Repeat each record below exactly as given.

++++++

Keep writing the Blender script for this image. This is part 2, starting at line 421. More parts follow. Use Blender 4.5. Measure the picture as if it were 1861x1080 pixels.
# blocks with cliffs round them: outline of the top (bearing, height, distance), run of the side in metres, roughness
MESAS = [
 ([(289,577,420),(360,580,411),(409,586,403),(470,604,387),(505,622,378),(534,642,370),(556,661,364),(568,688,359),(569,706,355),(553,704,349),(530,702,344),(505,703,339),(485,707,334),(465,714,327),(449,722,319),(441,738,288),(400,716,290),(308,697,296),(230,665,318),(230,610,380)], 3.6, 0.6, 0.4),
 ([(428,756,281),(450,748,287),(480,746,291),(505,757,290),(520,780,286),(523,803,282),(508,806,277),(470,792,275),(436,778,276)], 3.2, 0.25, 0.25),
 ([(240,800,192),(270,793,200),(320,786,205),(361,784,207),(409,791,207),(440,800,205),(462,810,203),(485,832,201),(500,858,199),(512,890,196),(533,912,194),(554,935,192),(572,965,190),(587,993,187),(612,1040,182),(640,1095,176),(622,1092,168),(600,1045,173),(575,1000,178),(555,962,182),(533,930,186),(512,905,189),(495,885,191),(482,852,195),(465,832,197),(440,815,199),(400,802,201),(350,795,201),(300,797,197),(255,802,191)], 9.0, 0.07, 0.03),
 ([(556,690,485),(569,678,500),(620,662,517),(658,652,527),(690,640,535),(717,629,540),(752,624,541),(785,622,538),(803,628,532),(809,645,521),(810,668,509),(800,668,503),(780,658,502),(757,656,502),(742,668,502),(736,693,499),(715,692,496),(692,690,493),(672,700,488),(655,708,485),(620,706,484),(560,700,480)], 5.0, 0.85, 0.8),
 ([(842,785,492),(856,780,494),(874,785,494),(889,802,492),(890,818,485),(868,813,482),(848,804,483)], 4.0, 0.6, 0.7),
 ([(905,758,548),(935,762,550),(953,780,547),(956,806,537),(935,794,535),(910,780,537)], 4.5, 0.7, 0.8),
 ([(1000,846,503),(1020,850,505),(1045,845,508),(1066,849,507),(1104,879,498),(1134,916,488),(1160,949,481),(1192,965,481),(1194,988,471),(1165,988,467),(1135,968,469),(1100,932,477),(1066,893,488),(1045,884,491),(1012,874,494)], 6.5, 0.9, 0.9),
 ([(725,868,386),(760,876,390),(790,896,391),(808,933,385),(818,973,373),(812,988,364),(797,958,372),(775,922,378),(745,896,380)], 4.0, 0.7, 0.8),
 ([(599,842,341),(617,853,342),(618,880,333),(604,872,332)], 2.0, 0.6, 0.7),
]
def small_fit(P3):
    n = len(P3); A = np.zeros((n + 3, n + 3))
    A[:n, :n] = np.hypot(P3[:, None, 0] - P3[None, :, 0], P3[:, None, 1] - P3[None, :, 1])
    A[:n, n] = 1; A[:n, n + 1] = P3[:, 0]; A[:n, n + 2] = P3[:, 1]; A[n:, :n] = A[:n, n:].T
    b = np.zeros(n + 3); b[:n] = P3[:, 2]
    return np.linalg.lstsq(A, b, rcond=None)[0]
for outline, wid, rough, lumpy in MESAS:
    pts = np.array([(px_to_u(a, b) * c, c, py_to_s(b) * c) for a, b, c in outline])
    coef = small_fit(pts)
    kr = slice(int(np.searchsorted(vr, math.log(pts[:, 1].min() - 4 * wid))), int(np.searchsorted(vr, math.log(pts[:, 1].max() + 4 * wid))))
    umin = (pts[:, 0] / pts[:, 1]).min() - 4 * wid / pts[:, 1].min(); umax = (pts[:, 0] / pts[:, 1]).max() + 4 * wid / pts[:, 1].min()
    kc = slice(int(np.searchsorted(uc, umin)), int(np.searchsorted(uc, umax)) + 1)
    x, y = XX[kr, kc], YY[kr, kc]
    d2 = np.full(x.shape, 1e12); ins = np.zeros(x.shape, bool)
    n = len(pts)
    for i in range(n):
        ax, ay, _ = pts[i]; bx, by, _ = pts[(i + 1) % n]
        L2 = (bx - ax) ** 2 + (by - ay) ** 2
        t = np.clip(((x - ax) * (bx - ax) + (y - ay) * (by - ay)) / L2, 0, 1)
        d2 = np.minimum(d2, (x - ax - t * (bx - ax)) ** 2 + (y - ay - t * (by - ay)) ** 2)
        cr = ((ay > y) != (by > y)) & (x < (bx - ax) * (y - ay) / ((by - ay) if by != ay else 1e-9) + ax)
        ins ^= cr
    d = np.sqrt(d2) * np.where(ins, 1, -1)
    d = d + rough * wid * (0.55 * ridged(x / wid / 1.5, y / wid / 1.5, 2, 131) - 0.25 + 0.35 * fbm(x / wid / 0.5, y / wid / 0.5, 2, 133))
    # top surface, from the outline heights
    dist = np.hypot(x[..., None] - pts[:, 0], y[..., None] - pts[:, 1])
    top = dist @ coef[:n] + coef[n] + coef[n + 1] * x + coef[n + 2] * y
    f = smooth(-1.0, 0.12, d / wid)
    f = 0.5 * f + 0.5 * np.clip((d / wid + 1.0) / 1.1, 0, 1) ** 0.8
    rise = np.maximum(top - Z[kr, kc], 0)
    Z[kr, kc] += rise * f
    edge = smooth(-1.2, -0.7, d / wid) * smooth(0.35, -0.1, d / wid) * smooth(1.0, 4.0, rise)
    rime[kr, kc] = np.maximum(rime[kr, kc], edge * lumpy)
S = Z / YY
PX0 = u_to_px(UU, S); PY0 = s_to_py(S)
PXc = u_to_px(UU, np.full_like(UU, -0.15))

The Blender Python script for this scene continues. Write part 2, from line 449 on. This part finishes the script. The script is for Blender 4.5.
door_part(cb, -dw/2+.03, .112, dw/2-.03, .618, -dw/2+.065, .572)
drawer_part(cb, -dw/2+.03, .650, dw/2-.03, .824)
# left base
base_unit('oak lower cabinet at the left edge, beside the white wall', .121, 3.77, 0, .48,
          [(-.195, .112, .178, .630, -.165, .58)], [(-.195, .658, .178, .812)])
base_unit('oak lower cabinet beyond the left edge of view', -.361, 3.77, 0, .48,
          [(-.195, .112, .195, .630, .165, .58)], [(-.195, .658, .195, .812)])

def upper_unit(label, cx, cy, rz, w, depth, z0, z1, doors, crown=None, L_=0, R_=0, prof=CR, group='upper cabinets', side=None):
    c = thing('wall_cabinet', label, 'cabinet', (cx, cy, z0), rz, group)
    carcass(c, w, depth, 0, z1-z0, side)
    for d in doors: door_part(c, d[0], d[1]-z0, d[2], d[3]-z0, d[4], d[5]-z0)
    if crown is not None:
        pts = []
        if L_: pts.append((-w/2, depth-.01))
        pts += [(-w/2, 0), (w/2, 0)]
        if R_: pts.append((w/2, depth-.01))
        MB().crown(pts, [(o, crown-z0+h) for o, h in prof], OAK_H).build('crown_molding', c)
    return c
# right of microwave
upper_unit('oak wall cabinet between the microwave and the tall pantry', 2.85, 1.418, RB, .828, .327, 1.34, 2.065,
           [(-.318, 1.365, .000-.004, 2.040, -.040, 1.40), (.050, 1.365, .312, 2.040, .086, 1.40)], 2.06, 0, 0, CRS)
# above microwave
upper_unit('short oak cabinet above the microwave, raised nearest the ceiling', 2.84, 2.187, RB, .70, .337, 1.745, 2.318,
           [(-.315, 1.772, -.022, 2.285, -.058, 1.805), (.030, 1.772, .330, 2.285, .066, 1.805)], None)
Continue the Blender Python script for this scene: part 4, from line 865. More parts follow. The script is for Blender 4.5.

++++++

### THE SOLUTION
Keep writing the Blender script for this image. This is part 2, starting at line 421. More parts follow. Use Blender 4.5. Measure the picture as if it were 1861x1080 pixels.
# blocks with cliffs round them: outline of the top (bearing, height, distance), run of the side in metres, roughness
MESAS = [
 ([(289,577,420),(360,580,411),(409,586,403),(470,604,387),(505,622,378),(534,642,370),(556,661,364),(568,688,359),(569,706,355),(553,704,349),(530,702,344),(505,703,339),(485,707,334),(465,714,327),(449,722,319),(441,738,288),(400,716,290),(308,697,296),(230,665,318),(230,610,380)], 3.6, 0.6, 0.4),
 ([(428,756,281),(450,748,287),(480,746,291),(505,757,290),(520,780,286),(523,803,282),(508,806,277),(470,792,275),(436,778,276)], 3.2, 0.25, 0.25),
 ([(240,800,192),(270,793,200),(320,786,205),(361,784,207),(409,791,207),(440,800,205),(462,810,203),(485,832,201),(500,858,199),(512,890,196),(533,912,194),(554,935,192),(572,965,190),(587,993,187),(612,1040,182),(640,1095,176),(622,1092,168),(600,1045,173),(575,1000,178),(555,962,182),(533,930,186),(512,905,189),(495,885,191),(482,852,195),(465,832,197),(440,815,199),(400,802,201),(350,795,201),(300,797,197),(255,802,191)], 9.0, 0.07, 0.03),
 ([(556,690,485),(569,678,500),(620,662,517),(658,652,527),(690,640,535),(717,629,540),(752,624,541),(785,622,538),(803,628,532),(809,645,521),(810,668,509),(800,668,503),(780,658,502),(757,656,502),(742,668,502),(736,693,499),(715,692,496),(692,690,493),(672,700,488),(655,708,485),(620,706,484),(560,700,480)], 5.0, 0.85, 0.8),
 ([(842,785,492),(856,780,494),(874,785,494),(889,802,492),(890,818,485),(868,813,482),(848,804,483)], 4.0, 0.6, 0.7),
 ([(905,758,548),(935,762,550),(953,780,547),(956,806,537),(935,794,535),(910,780,537)], 4.5, 0.7, 0.8),
 ([(1000,846,503),(1020,850,505),(1045,845,508),(1066,849,507),(1104,879,498),(1134,916,488),(1160,949,481),(1192,965,481),(1194,988,471),(1165,988,467),(1135,968,469),(1100,932,477),(1066,893,488),(1045,884,491),(1012,874,494)], 6.5, 0.9, 0.9),
 ([(725,868,386),(760,876,390),(790,896,391),(808,933,385),(818,973,373),(812,988,364),(797,958,372),(775,922,378),(745,896,380)], 4.0, 0.7, 0.8),
 ([(599,842,341),(617,853,342),(618,880,333),(604,872,332)], 2.0, 0.6, 0.7),
]
def small_fit(P3):
    n = len(P3); A = np.zeros((n + 3, n + 3))
    A[:n, :n] = np.hypot(P3[:, None, 0] - P3[None, :, 0], P3[:, None, 1] - P3[None, :, 1])
    A[:n, n] = 1; A[:n, n + 1] = P3[:, 0]; A[:n, n + 2] = P3[:, 1]; A[n:, :n] = A[:n, n:].T
    b = np.zeros(n + 3); b[:n] = P3[:, 2]
    return np.linalg.lstsq(A, b, rcond=None)[0]
for outline, wid, rough, lumpy in MESAS:
    pts = np.array([(px_to_u(a, b) * c, c, py_to_s(b) * c) for a, b, c in outline])
    coef = small_fit(pts)
    kr = slice(int(np.searchsorted(vr, math.log(pts[:, 1].min() - 4 * wid))), int(np.searchsorted(vr, math.log(pts[:, 1].max() + 4 * wid))))
    umin = (pts[:, 0] / pts[:, 1]).min() - 4 * wid / pts[:, 1].min(); umax = (pts[:, 0] / pts[:, 1]).max() + 4 * wid / pts[:, 1].min()
    kc = slice(int(np.searchsorted(uc, umin)), int(np.searchsorted(uc, umax)) + 1)
    x, y = XX[kr, kc], YY[kr, kc]
    d2 = np.full(x.shape, 1e12); ins = np.zeros(x.shape, bool)
    n = len(pts)
    for i in range(n):
        ax, ay, _ = pts[i]; bx, by, _ = pts[(i + 1) % n]
        L2 = (bx - ax) ** 2 + (by - ay) ** 2
        t = np.clip(((x - ax) * (bx - ax) + (y - ay) * (by - ay)) / L2, 0, 1)
        d2 = np.minimum(d2, (x - ax - t * (bx - ax)) ** 2 + (y - ay - t * (by - ay)) ** 2)
        cr = ((ay > y) != (by > y)) & (x < (bx - ax) * (y - ay) / ((by - ay) if by != ay else 1e-9) + ax)
        ins ^= cr
    d = np.sqrt(d2) * np.where(ins, 1, -1)
    d = d + rough * wid * (0.55 * ridged(x / wid / 1.5, y / wid / 1.5, 2, 131) - 0.25 + 0.35 * fbm(x / wid / 0.5, y / wid / 0.5, 2, 133))
    # top surface, from the outline heights
    dist = np.hypot(x[..., None] - pts[:, 0], y[..., None] - pts[:, 1])
    top = dist @ coef[:n] + coef[n] + coef[n + 1] * x + coef[n + 2] * y
    f = smooth(-1.0, 0.12, d / wid)
    f = 0.5 * f + 0.5 * np.clip((d / wid + 1.0) / 1.1, 0, 1) ** 0.8
    rise = np.maximum(top - Z[kr, kc], 0)
    Z[kr, kc] += rise * f
    edge = smooth(-1.2, -0.7, d / wid) * smooth(0.35, -0.1, d / wid) * smooth(1.0, 4.0, rise)
    rime[kr, kc] = np.maximum(rime[kr, kc], edge * lumpy)
S = Z / YY
PX0 = u_to_px(UU, S); PY0 = s_to_py(S)
PXc = u_to_px(UU, np.full_like(UU, -0.15))

The Blender Python script for this scene continues. Write part 2, from line 449 on. This part finishes the script. The script is for Blender 4.5.
door_part(cb, -dw/2+.03, .112, dw/2-.03, .618, -dw/2+.065, .572)
drawer_part(cb, -dw/2+.03, .650, dw/2-.03, .824)
# left base
base_unit('oak lower cabinet at the left edge, beside the white wall', .121, 3.77, 0, .48,
          [(-.195, .112, .178, .630, -.165, .58)], [(-.195, .658, .178, .812)])
base_unit('oak lower cabinet beyond the left edge of view', -.361, 3.77, 0, .48,
          [(-.195, .112, .195, .630, .165, .58)], [(-.195, .658, .195, .812)])

def upper_unit(label, cx, cy, rz, w, depth, z0, z1, doors, crown=None, L_=0, R_=0, prof=CR, group='upper cabinets', side=None):
    c = thing('wall_cabinet', label, 'cabinet', (cx, cy, z0), rz, group)
    carcass(c, w, depth, 0, z1-z0, side)
    for d in doors: door_part(c, d[0], d[1]-z0, d[2], d[3]-z0, d[4], d[5]-z0)
    if crown is not None:
        pts = []
        if L_: pts.append((-w/2, depth-.01))
        pts += [(-w/2, 0), (w/2, 0)]
        if R_: pts.append((w/2, depth-.01))
        MB().crown(pts, [(o, crown-z0+h) for o, h in prof], OAK_H).build('crown_molding', c)
    return c
# right of microwave
upper_unit('oak wall cabinet between the microwave and the tall pantry', 2.85, 1.418, RB, .828, .327, 1.34, 2.065,
           [(-.318, 1.365, .000-.004, 2.040, -.040, 1.40), (.050, 1.365, .312, 2.040, .086, 1.40)], 2.06, 0, 0, CRS)
# above microwave
upper_unit('short oak cabinet above the microwave, raised nearest the ceiling', 2.84, 2.187, RB, .70, .337, 1.745, 2.318,
           [(-.315, 1.772, -.022, 2.285, -.058, 1.805), (.030, 1.772, .330, 2.285, .066, 1.805)], None)
Continue the Blender Python script for this scene: part 4, from line 865. More parts follow. The script is for Blender 4.5.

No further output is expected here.